Van der Waals metal-semiconductor junction: weak Fermi level pinning enables effective tuning of Schottky barrier

TL;DR

This paper demonstrates that using 2D metals in van der Waals heterojunctions with 2D semiconductors weakens Fermi level pinning, enabling effective tuning of Schottky barriers for improved electronic device performance.

Contribution

It reveals that 2D metals form weakly pinned junctions with 2D semiconductors, allowing Schottky barrier tuning, which is a significant advancement over conventional metal contacts.

Findings

Weak Fermi level pinning at vdW MSJs due to suppression of metal-induced gap states.

Schottky barriers can be effectively tuned and even eliminated using suitable 2D metals.

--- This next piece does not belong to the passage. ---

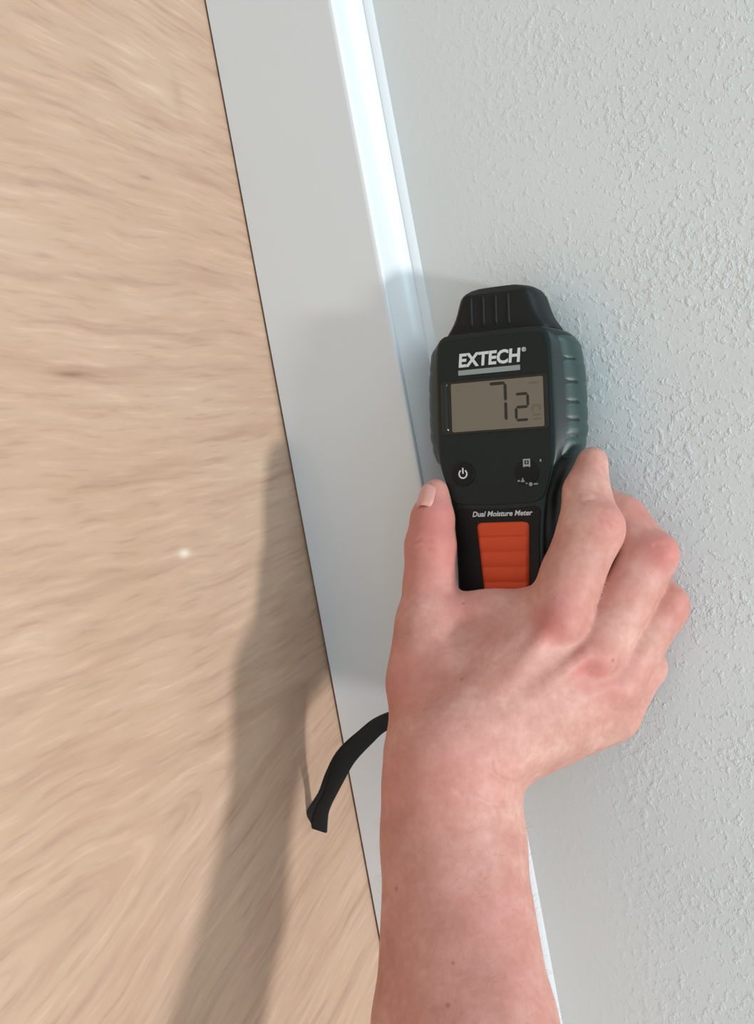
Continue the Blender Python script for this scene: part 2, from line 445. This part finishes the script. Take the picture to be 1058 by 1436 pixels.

Potential for improved device applications with tunable Schottky barriers in 2D heterojunctions.

Abstract

Two-dimensional (2D) semiconductors have shown great promise in (opto)electronic applications. However, their developments are limited by a large Schottky barrier (SB) at the metal-semiconductor junction (MSJ), which is difficult to tune by using conventional metals due to the strong Fermi level pinning (FLP) effect. Here we show that, this problem can be overcome by using 2D metals, which are bounded with 2D semiconductors through van der Waals (vdW) interaction. This success relies on a weak FLP at the vdW MSJ, which is attributed to the suppression of metal-induced gap states. Consequently, the SB becomes tunable and can vanish with proper 2D metals (e.g. H-NbS2). This work not only offers new insights into the fundamental properties of heterojunctions, but also uncovers great potential of 2D metals in device applications.